Sadler's success, for such it was, provoked the envy of others, and one
or two satires upon the Wells were produced.
 
* * * * *
 
Soon after he opened the Wells, Evelyn visited them, as we read in his
invaluable diary. "June 11, 1686. I went to see Middleton's receptacle
of water[29] and the New Spa Wells, near Islington." The Spring was
still known as Sadler's up to 1697 as we find in advertisements in the
_Post Boy_ and _Flying Post_ of June, in that year. But the "Musick
House" seems to have passed into other hands, for in 1699 it was called
"Miles's Musick House." They seem to have had peculiar entertainments
here, judging by an account in _Dawk's Protestant Mercury_ of May 24,
1699. "On Tuesday last a fellow at Sadler's Wells, near Islington,
after he had dined heartily on a buttock of beef, for the lucre of five
guineas, eat a live cock, feathers, guts, and all, with only a plate of
oil and vinegar for sawce, and half a pint of brandy to wash it down,
and afterwards proffered to lay five guineas more, that he could do the
same again in two hours' time."
 
That this was a fact is amply borne out by the testimony of Ned Ward,
who managed to see most of what was going on in town, and he thus
describes the sight in his rough, but vigorous language.
 
"With much difficulty we crowded upstairs, where we soon got
intelligence of the beastly scene in agitation. At last a table was
spread with a dirty cloth in the middle of the room, furnished with
bread, pepper, oil, and vinegar; but neither knife, plate, fork, or
napkin; and when the beholders had conveniently mounted themselves
upon one another's shoulders to take a fair view of his Beastlyness's
banquet, in comes the lord of the feast, disguised in an Antick's Cap,
like a country hangman, attended by a train of Newmarket executioners.
When a chair was set, and he had placed himself in sight of the
whole assembly, a live Cock was given into the ravenous paws of this
ingurgitating monster."
 
In the same year, in his "Walk to Islington," Ward gives a description
of the people who frequented this "Musick House."
 
"---- mixed with a vermin trained up for the gallows, As Bullocks[30]

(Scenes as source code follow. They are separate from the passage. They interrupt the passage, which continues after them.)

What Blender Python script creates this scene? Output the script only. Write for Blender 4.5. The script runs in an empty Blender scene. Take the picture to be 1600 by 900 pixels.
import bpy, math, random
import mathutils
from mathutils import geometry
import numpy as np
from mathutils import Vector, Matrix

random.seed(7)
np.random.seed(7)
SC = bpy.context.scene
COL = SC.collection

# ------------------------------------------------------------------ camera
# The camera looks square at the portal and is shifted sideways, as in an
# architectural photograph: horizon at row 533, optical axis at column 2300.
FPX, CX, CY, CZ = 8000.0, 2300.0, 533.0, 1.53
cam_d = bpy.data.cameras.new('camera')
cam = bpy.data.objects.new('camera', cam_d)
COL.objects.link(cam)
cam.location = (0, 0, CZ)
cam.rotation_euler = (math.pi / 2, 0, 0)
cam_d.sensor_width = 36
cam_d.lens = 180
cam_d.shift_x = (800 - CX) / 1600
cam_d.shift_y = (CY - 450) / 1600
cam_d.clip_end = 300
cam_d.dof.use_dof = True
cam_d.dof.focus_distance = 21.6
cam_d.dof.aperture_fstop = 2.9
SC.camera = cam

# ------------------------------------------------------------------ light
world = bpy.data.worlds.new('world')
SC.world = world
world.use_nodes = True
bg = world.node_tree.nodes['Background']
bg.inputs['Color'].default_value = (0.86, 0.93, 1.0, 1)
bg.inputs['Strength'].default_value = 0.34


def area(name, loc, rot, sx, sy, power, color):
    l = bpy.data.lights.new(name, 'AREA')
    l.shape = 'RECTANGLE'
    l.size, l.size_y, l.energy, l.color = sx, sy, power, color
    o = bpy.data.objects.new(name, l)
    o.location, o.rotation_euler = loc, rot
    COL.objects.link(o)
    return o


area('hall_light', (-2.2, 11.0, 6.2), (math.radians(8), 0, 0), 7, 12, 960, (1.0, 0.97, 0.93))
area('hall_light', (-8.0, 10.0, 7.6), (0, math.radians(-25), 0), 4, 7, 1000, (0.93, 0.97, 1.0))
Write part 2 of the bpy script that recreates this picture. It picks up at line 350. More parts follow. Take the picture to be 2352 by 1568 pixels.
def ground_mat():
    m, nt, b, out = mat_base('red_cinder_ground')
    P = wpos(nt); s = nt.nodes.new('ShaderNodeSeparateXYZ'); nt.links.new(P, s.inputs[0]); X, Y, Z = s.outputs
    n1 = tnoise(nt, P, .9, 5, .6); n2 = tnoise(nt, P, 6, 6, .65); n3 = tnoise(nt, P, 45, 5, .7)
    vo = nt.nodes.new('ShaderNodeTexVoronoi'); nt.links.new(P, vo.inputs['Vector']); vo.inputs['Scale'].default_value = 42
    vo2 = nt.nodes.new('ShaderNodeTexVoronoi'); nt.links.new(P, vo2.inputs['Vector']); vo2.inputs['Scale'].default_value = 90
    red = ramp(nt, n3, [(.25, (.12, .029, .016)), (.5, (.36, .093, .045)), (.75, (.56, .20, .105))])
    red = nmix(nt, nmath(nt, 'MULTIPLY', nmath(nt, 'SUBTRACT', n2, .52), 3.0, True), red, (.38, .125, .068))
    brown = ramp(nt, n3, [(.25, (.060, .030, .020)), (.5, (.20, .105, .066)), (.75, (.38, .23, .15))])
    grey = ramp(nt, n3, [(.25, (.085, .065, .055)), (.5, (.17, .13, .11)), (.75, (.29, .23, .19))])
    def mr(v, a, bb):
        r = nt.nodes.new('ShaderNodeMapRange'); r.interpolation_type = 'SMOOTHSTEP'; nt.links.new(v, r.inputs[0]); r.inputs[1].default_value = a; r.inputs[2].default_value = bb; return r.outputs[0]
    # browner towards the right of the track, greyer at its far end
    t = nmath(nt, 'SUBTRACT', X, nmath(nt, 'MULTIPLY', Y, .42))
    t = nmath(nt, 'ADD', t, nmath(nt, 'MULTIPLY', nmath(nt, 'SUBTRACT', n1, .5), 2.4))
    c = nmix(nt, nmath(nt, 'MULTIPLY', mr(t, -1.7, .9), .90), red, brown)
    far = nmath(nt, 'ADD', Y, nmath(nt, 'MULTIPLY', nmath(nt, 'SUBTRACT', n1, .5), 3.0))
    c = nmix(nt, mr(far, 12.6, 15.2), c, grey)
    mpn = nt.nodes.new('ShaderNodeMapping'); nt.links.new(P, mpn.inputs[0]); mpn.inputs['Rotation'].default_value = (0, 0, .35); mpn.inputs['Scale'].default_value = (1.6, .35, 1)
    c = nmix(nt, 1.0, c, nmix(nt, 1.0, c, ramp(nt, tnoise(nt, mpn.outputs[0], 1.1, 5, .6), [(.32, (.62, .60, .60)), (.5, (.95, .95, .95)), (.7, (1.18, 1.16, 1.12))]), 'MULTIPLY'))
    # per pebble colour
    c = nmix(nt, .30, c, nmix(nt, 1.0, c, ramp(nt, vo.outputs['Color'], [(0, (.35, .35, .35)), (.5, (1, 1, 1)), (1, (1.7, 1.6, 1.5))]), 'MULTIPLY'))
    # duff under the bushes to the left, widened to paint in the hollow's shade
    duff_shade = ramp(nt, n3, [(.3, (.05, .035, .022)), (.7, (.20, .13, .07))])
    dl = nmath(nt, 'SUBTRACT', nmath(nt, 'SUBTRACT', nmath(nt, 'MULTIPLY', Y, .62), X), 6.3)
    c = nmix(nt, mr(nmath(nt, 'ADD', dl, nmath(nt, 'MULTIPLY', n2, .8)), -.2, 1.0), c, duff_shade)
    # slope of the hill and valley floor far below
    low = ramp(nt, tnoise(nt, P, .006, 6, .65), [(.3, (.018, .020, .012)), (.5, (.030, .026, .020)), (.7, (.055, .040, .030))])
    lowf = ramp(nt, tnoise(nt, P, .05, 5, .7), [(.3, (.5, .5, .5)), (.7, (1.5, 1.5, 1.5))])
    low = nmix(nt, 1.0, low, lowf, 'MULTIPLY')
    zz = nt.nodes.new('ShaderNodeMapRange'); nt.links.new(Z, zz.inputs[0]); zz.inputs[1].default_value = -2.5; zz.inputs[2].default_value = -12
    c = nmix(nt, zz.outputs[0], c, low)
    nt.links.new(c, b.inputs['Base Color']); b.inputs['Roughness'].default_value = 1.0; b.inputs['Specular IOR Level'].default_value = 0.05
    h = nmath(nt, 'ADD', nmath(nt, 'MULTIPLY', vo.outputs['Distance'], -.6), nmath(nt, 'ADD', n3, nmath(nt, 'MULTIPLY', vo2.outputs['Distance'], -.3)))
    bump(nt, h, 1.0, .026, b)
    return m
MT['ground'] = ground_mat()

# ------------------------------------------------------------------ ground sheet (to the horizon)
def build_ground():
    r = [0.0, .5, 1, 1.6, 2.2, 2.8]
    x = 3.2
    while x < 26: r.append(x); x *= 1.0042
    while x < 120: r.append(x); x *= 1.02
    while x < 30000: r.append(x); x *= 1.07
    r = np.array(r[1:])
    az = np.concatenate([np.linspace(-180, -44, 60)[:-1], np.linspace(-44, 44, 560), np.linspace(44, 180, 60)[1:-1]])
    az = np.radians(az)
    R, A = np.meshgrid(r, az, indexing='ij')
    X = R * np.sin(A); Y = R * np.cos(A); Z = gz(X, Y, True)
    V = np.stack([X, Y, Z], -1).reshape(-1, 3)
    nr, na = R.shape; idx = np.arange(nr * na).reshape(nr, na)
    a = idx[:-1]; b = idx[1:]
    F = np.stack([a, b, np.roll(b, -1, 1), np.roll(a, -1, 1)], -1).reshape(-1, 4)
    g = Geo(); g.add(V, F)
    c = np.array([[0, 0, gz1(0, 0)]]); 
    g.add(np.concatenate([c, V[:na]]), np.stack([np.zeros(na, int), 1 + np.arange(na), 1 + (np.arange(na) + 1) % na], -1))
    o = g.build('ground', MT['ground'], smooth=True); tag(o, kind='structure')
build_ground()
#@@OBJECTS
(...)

and files,[31] housebreakers and padders.[32] With prize fighters,
sweetners,[33] and such sort of traders, Informers, thief-takers,
deer-stealers, and bullies."
 
It seems to have been kept by Francis Forcer, a musician, about 1725,
and the scene at the Wells is graphically described in "The New River,
a Poem, by William Garbott."
 
"Through Islington then glides my best loved theme
And Miles's garden washes with his stream:
Now F--r's Garden is its proper name,
Though Miles the man was, who first got it fame;
And tho' it's own'd, Miles first did make it known,
F--r improves the same we all must own.